- U.S. economy looks good but Fed remains cautious: Dudley
U.S. economic conditions are "mostly favorable" yet the Federal Reserve remains cautious in raising interest rates because threats loom, New York Fed President William Dudley said on Monday.
Dudley, a permanent voter on rates and a close ally of Fed Chair Janet Yellen, repeated his views in a speech, saying "policy adjustments are likely to be gradual and cautious, as we continue to face significant uncertainties and the headwinds to growth from the financial crisis have not fully abated."
Addressing a conference at the New York Fed, he repeated he was confident that too-low inflation would rise to a 2 percent goal over the next few years, and that "economic conditions have finally warranted the start of U.S. monetary policy normalization."
- Citigroup on Monday downgraded its outlook for the U.S. economy for 2016-2017, saying "the risks are very evident."
* "Our outlook has little potential to be surprised on the upside, but the risks are very evident on the downside."
"Recently revised and incoming data imply GDP will grow by 0.9 percent in (the first quarter) and 1.7 percent for the year," the report noted.
"Despite such tepid growth prospects, we project a slow decline in the unemployment rate to 4.7 percent by end-2016, and 4.5 percent by end-2017." He also said inflation is projected to remain subdued. The Fed has targeted a 2 percent inflation rate as one criterion for raising interest rates.
"We continue to believe there will be only one rate increase this year — likely in September, unless developments stir financial markets and/or dampen further growth prospects. In that event, December or a later meeting would be a more likely date for an increase."

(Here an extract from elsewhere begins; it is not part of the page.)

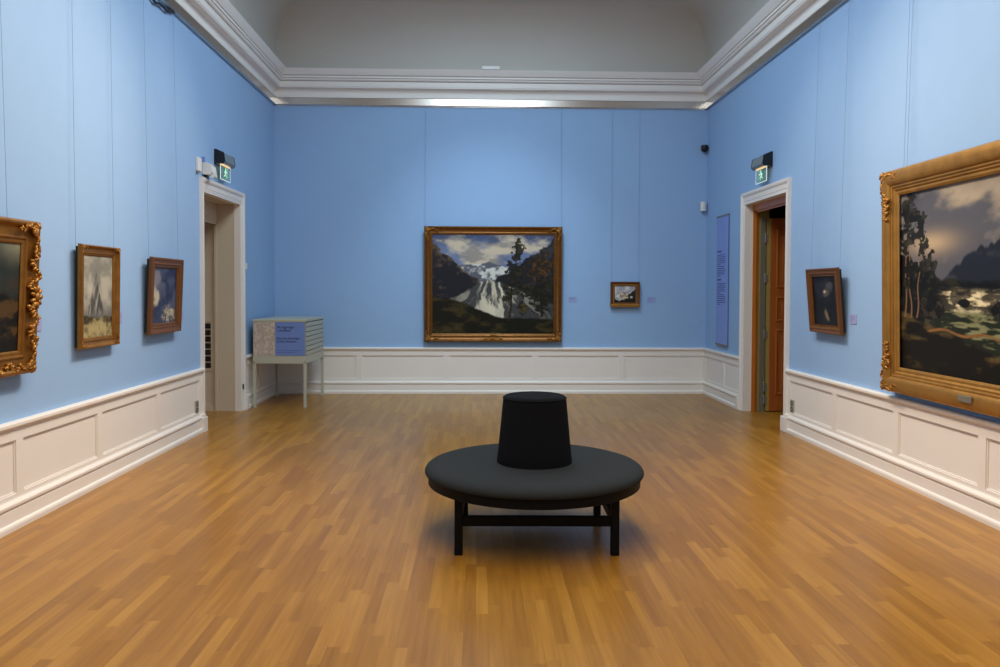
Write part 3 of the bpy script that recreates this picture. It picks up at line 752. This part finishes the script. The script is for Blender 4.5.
MB().box((-.025, -.054, .04), (.025, -.046, .085), .004).build('lens', 'plastic', t)
tag(MB().tube([(XR-.005, YB-.005, 3.93), (XR-.005, YB-.005, 3.10)], .008, 6).build('signal_cable', 'wall'), 'thin wall-coloured cable running down the corner between camera and detector', 'cable')
t = thing('emergency_light', 'slim white emergency lamp on the cornice ledge of the end wall', 'lamp', (.208, YB-.245, ZW+.536), (0, 0, 0))
MB().box((-.145, -.03, .0), (.145, .03, .062), .012).build('housing', 'plastic', t); MB().box((-.12, -.034, .010), (.12, -.028, .050), .002).build('diffuser', 'plastic', t)
tag(MB().tube([(XL+.03, 7.6+.1*k, ZW+.0-.05*math.sin(k/9*PI)-.02*(k % 3 == 1)) for k in range(10)], .014, 8).build('loose_cable', 'cable', smooth=60), 'dark cable sagging under the hanging channel at the top edge', 'cable')
def socket(label, loc, rz):
    t = thing('power_socket', label, 'socket', loc, (0, 0, rz), None)
    MB().box((-.05, -.012, 0), (.05, 0, .155), .004).build('face_plate', 'socket', t)
    for z in (.042, .113):
        s = MB().lathe([(.028, 0), (.028, .004), (.022, .004), (.019, -.006), (0, -.006)], 20)
        o = s.build('outlet', 'gap', t, smooth=30); o.rotation_euler = (PI/2, 0, 0); o.location = (0, -.013, z)
socket('grey double socket in the dado beside the pale passage', (XL+.006, 9.145, .235), PI/2)
socket('grey double socket in the dado beside the wooden door', (XR-.006, 9.12, .245), -PI/2)

# ------------------------------------------------------------------ plan chest
t = thing('plan_chest', 'grey-green plan chest on tall legs in the corner', 'cabinet', (-3.187, 11.175, 0), (0, 0, math.radians(-.4)))
W, D = .755, 1.23
for x in (0, W-.04):
    for y in (0, D-.04):
        MB().box((x, y, 0), (x+.04, y+.04, .66), .002).build('leg', 'cab', t)
s = MB()
s.box((0, 0, .63), (W, .03, .735)).box((0, D-.03, .63), (W, D, .735)).box((0, .03, .63), (.03, D-.03, .735)).box((W-.03, .03, .63), (W, D-.03, .735)).box((.03, .03, .70), (W-.03, D-.03, .735))
s.build('stand_frame', 'cab', t)
MB().box((.004, .004, .735), (W-.012, D-.004, 1.225)).build('carcass', 'cab', t)
MB().box((-.004, -.004, 1.225), (W+.006, D+.004, 1.26), .004).build('top_panel', 'cab', t)
for k in range(7):
    z0 = .742+k*.0685
    d = MB().box((W-.012, .03, z0), (W+.004, D-.03, z0+.0585), .002).build('drawer', 'cab', t)
    for yy in (.28, D-.28):
        MB().box((W+.004, yy-.05, z0+.022), (W+.010, yy+.05, z0+.038), .002).build('label_holder', 'cab', d)
s = MB().box((W-.016, .03, .738), (W-.006, D-.03, 1.222)); s.build('drawer_gap', 'gap', t)
def mapmat():
    m = bpy.data.materials.new('old_map_print'); m.use_nodes = True
    nt = m.node_tree; N = nt.nodes; L = nt.links; b = N['Principled BSDF']; b.inputs['Roughness'].default_value = .6
    tc = N.new('ShaderNodeTexCoord'); n = N.new('ShaderNodeTexNoise'); n.inputs['Scale'].default_value = 9; n.inputs['Detail'].default_value = 5; L.new(tc.outputs['Object'], n.inputs[0])
    v = N.new('ShaderNodeTexVoronoi'); v.feature = 'DISTANCE_TO_EDGE'; v.inputs['Scale'].default_value = 11; L.new(n.outputs['Color'], v.inputs['Vector'])
    v.inputs['Scale'].default_value = 3.5
    r = N.new('ShaderNodeValToRGB'); r.color_ramp.elements[0].color = lin((.68, .60, .54)); r.color_ramp.elements[1].color = lin((.80, .74, .68)); r.color_ramp.elements[1].position = .14
    L.new(v.outputs['Distance'], r.inputs[0]); L.new(r.outputs[0], b.inputs['Base Color'])
    return m
MB().box((.012, -.003, .742), (.315, .004, 1.218)).build('map_print', mapmat(), t)
MB().box((.317, -.003, .742), (W-.016, .004, 1.218)).build('blue_notice', 'signblue', t)
def text(body, loc, size, parent, m):
    cu = bpy.data.curves.new('lettering', 'FONT'); cu.body = body; cu.size = size; cu.extrude = .0006; cu.space_line = .95
    cu.align_x = 'LEFT'; cu.align_y = 'TOP_BASELINE'
    tmp = bpy.data.objects.new('tmp', cu); C.objects.link(tmp)
    bpy.context.view_layer.update()
    me = bpy.data.meshes.new_from_object(tmp.evaluated_get(bpy.context.evaluated_depsgraph_get())); bpy.data.objects.remove(tmp)
    me.materials.clear(); me.materials.append(M[m])
    o = bpy.data.objects.new('lettering', me); C.objects.link(o); o.parent = parent; o.location = loc; o.rotation_euler = (PI/2, 0, 0)
    return o
text('Se tegninger\ni skuffene', (.345, -.0042, 1.135), .050, t, 'ink')
text('See the drawings\nin the drawers', (.345, -.0042, .975), .046, t, 'ink')
MB().box((.345, -.0040, .815), (.67, -.0028, .819)).box((.345, -.0040, .785), (.60, -.0028, .789)).build('printed_lines', 'inkpale', t)

# ------------------------------------------------------------------ round bench
t = thing('round_bench', 'round charcoal upholstered bench with tapered central backrest on black legs', 'bench', (.397, 5.38, 0), (0, 0, math.radians(-1.5)))
rim = [(0, .502), (.50, .502), (.65, .500), (.695, .496), (.724, .487), (.744, .472), (.753, .455), (.753, .442), (.747, .432), (.735, .427), (.70, .425), (0, .425)]
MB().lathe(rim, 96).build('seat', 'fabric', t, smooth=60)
MB().lathe([(0, .427), (.724, .427), (.730, .423), (.730, .368), (.724, .364), (.66, .364), (.655, .372), (0, .372)], 96).build('seat_ring', 'black', t, smooth=30)
cone = [(0, .495), (.259, .495), (.261, .507), (.2545, .56), (.221, .915), (.218, .945), (.210, .957), (.198, .963), (.19, .9645), (0, .966)]
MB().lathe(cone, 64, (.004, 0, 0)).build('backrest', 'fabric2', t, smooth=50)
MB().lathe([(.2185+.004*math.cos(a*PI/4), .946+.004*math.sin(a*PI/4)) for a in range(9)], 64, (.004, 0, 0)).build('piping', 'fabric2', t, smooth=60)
lw = .052; hx = .525; hy = .47
for sx in (-1, 1):
    for sy in (-1, 1):
        x0, y0 = sx*(hx-lw/2), sy*(hy-lw/2)
        MB().box((x0-lw/2, y0-lw/2, 0), (x0+lw/2, y0+lw/2, .372), .004).build('leg', 'black', t)
for sy in (-1, 1): MB().box((-hx+lw, sy*(hy-lw/2)-.018, .185), (hx-lw, sy*(hy-lw/2)+.018, .248), .003).build('stretcher', 'black', t)
for sx in (-1, 1): MB().box((sx*(hx-lw/2)-.018, -hy+lw, .185), (sx*(hx-lw/2)+.018, hy-lw, .248), .003).build('stretcher', 'black', t)

# ------------------------------------------------------------------ light
def area(name, loc, rot, sx, sy, e, col, spread=180):
    l = bpy.data.lights.new(name, 'AREA'); l.shape = 'RECTANGLE'; l.size = sx; l.size_y = sy; l.energy = e; l.color = col; l.spread = math.radians(spread)
    o = bpy.data.objects.new(name, l); C.objects.link(o); o.location = loc; o.rotation_euler = rot; return o
def spot(name, loc, to, e, col, ang=40, blend=.8, rad=.08):
    l = bpy.data.lights.new(name, 'SPOT'); l.energy = e; l.color = col; l.spot_size = math.radians(ang); l.spot_blend = blend; l.shadow_soft_size = rad
    o = bpy.data.objects.new(name, l); C.objects.link(o); o.location = loc
    o.rotation_euler = (Vector(to)-Vector(loc)).to_track_quat('-Z', 'Y').to_euler(); return o
WARM = (1., .76, .50)
area('rooflight', (.24, 1.6, ZC-.02), (0, 0, 0), 2.4, 7., 330, (1., .86, .66))
area('rooflight', (.24, 7.9, ZC-.02), (0, 0, 0), 2.4, 5.4, 230, (.64, .85, 1.))
spot('track_lamp', (.2, 9.0, 6.2), (.2, YB, 1.0), 430, (.74, .91, 1.), 58, 1.)
for X in (XL, XR):
    spot('track_lamp', (.2, 7.4, 6.2), (X, 5.0, 1.5), 800, WARM, 72, 1.)
    spot('track_lamp', (.2, 8.8, 6.2), (X, 7.6, 1.4), 380, WARM, 62, 1.)

w = bpy.data.worlds.new('World'); bpy.context.scene.world = w; w.use_nodes = True
w.node_tree.nodes['Background'].inputs[0].default_value = (.02, .02, .022, 1)

# ------------------------------------------------------------------ camera
cam = bpy.data.cameras.new('camera'); co = bpy.data.objects.new('camera', cam); C.objects.link(co)
cam.sensor_width = 36; cam.lens = .780*36; cam.shift_y = -.0234; cam.clip_start = .05
Rm = Matrix.Rotation(math.radians(-1.684), 4, 'Z') @ Matrix.Rotation(math.radians(90-1.483), 4, 'X') @ Matrix.Rotation(math.radians(.213), 4, 'Z')
co.matrix_world = Matrix.Translation((0, 0, EYE)) @ Rm
sc = bpy.context.scene; sc.camera = co
sc.view_settings.view_transform = 'Standard'; sc.view_settings.look = 'None'; sc.view_settings.gamma = 1; sc.view_settings.use_curve_mapping = False
sc.view_settings.exposure = 0.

- Oil prices fell sharply in early trade before recovering late in the session. Brent crude fell 0.4% to $42.91 whilst Nymex lost 1.4% to $39.78.

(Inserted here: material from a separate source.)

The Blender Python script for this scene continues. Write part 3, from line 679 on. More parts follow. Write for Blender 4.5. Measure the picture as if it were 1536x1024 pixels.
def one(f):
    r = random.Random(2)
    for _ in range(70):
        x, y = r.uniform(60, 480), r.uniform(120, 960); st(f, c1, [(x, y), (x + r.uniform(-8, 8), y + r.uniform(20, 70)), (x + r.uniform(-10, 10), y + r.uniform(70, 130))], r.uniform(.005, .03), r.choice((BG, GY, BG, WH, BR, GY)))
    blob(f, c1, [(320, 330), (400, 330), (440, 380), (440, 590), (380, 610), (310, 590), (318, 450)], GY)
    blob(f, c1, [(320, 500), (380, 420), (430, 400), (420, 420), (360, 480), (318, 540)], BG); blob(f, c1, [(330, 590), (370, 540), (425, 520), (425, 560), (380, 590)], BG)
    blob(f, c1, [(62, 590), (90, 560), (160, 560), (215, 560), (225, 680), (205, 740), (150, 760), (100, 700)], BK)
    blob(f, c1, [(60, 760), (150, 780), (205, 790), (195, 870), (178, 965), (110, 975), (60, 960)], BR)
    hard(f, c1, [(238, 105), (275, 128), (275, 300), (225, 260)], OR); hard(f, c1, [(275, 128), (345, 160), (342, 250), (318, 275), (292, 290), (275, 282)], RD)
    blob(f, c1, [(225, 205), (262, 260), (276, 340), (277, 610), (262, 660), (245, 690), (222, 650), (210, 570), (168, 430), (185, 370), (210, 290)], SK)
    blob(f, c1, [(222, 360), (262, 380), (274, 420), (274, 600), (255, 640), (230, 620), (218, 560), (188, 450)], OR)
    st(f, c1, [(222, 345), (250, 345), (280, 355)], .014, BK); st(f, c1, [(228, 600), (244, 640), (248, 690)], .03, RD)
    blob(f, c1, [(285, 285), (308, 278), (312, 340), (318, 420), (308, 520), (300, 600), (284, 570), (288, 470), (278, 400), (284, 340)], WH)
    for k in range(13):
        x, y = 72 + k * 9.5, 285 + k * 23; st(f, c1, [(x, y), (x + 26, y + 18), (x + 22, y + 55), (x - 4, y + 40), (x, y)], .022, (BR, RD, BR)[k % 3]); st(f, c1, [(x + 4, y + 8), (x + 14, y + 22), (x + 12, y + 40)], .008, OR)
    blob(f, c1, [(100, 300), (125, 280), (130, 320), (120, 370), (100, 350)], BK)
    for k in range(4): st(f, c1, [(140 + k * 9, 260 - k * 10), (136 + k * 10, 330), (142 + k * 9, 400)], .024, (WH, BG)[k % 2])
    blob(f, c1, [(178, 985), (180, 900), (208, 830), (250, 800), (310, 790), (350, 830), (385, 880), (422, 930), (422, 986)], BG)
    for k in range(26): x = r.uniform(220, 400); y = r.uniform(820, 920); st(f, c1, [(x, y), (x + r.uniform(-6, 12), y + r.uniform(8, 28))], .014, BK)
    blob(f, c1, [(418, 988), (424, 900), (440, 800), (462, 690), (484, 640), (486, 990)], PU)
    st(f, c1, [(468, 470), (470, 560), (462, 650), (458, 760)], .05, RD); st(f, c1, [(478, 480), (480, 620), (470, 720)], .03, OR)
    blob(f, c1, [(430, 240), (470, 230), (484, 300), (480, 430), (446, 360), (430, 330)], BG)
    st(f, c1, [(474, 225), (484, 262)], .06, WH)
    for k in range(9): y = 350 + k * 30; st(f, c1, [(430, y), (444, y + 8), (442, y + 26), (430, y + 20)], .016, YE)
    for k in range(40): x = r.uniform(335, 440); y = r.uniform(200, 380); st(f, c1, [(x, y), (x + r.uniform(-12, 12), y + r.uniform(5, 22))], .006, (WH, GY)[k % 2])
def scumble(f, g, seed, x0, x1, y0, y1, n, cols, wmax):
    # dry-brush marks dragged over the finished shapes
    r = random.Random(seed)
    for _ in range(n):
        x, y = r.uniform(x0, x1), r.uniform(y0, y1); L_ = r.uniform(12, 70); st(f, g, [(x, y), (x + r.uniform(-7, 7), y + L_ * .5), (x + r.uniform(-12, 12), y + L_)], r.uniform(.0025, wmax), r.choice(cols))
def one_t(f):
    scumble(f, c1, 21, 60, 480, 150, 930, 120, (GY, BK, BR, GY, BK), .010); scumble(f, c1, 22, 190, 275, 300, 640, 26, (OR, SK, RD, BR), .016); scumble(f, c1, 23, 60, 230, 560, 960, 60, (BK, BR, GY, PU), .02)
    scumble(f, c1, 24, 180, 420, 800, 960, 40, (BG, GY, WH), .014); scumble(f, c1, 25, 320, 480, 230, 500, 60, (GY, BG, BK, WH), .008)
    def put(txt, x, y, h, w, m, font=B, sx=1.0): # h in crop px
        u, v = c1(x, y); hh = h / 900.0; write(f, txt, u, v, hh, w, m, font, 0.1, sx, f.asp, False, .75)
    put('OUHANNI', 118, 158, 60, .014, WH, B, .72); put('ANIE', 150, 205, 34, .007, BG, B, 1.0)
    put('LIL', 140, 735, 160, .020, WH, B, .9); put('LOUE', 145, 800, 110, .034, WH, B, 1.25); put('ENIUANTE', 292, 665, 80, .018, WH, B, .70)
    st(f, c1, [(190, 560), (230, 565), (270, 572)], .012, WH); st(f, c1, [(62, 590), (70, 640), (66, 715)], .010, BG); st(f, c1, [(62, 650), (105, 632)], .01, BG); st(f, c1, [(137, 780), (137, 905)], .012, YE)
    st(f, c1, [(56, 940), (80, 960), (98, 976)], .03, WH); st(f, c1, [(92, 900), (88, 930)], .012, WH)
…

Oil prices edged up in early trading on Tuesday as an oil worker strike in Kuwait cut huge amounts of crude out of the supply chain.

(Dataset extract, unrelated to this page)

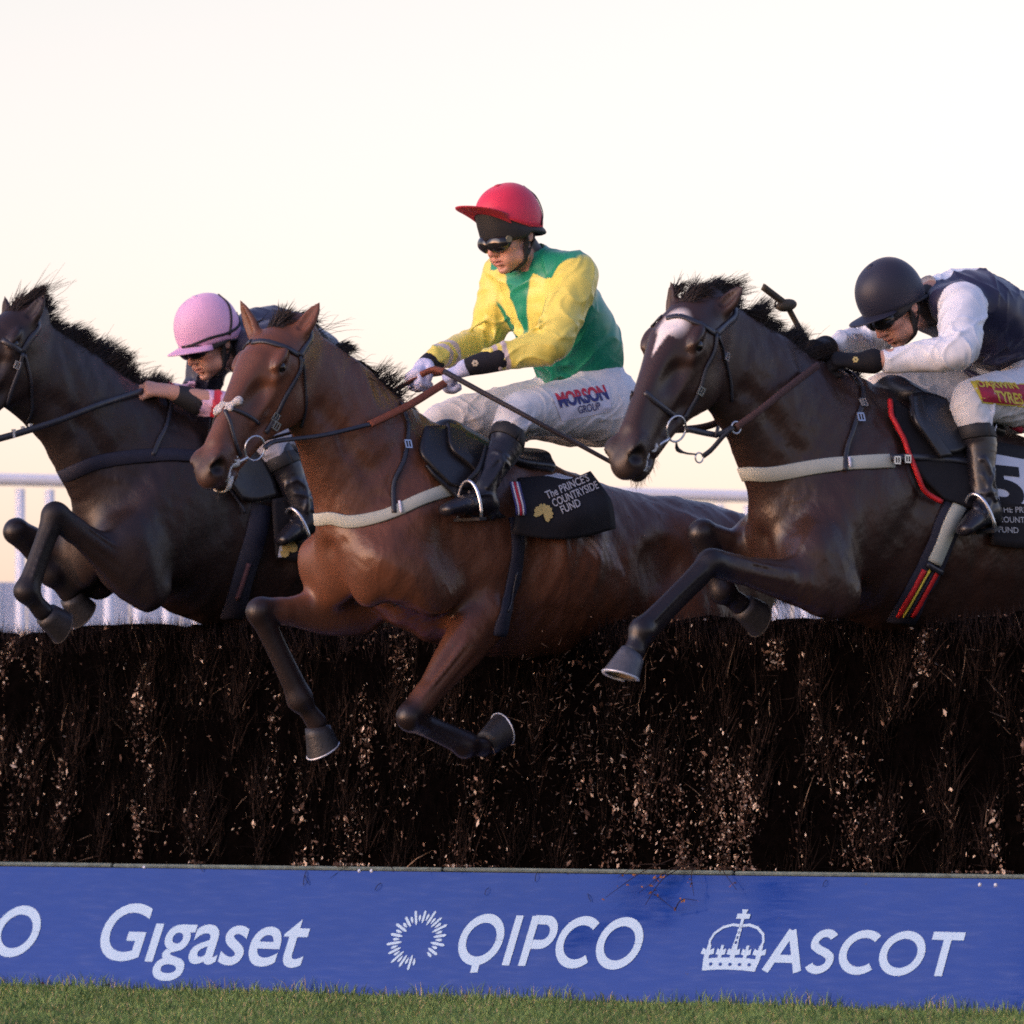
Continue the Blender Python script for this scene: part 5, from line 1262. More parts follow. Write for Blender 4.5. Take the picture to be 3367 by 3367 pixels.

But analysts warned that the disruption would be short-lived and that markets would soon refocus on a global supply glut following the failure on Sunday by major exporters to rein in on oversupply.
A strike in Kuwait by oil workers has cut the country's production to just 1.1 million barrels per day (bpd), down from 2.8 million bpd usually.
Kuwaiti officials said they would be able to increase output despite the open-ended strike, by using crude from inventory stocks and by taking legal action against unions.